2ND GRAVEDIGGER: perhaps not the sharpest knife in the drawer, but sweetly good-natured about it.

THE LEADING PLAYER
(60+) he speaks the Hecuba speech in the old, heightened, yet genuinely moving style; he represents the dying traditions and standards that Hamlet associates with his father. ACTOR WILL ALSO PLAY THE FOLLOWING ROLES:
BERNARDO: Officer in the court. Devout, decent, loyal; clearly not privy to information
1ST GRAVEDIGGER: quick, sharp; wise and wizened; on the lookout for someone who can actually keep up with him.

FEMALE:

GERTRUDE
(45-55) Hamlet’s mother and Claudius’s wife. In the beginning of the play, a radiant beauty, desperate to believe that the new marriage and the new order will work, in the throws of passion that she never experienced with her stern first husband. She craves respect from her son, yet she squandered it by marrying Claudius (and knows it).
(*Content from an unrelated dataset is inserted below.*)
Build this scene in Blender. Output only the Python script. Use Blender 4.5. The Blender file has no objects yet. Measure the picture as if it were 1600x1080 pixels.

By the end of the play, physically deteriorated, haunted, and broken. She knows what she is doing when she drinks the potion at the end.

OPHELIA
(20-30) Polonius’s daughter, Laertes’s sister, and Hamlet’s sometime love. Genuine, heartbreaking vulnerability and beauty; intelligent, sensitive, shy, literate, manipulated, stifled, broken; strong only in her later madness; a bonus would be a very high soprano (to sing some unearthly music in her last scene).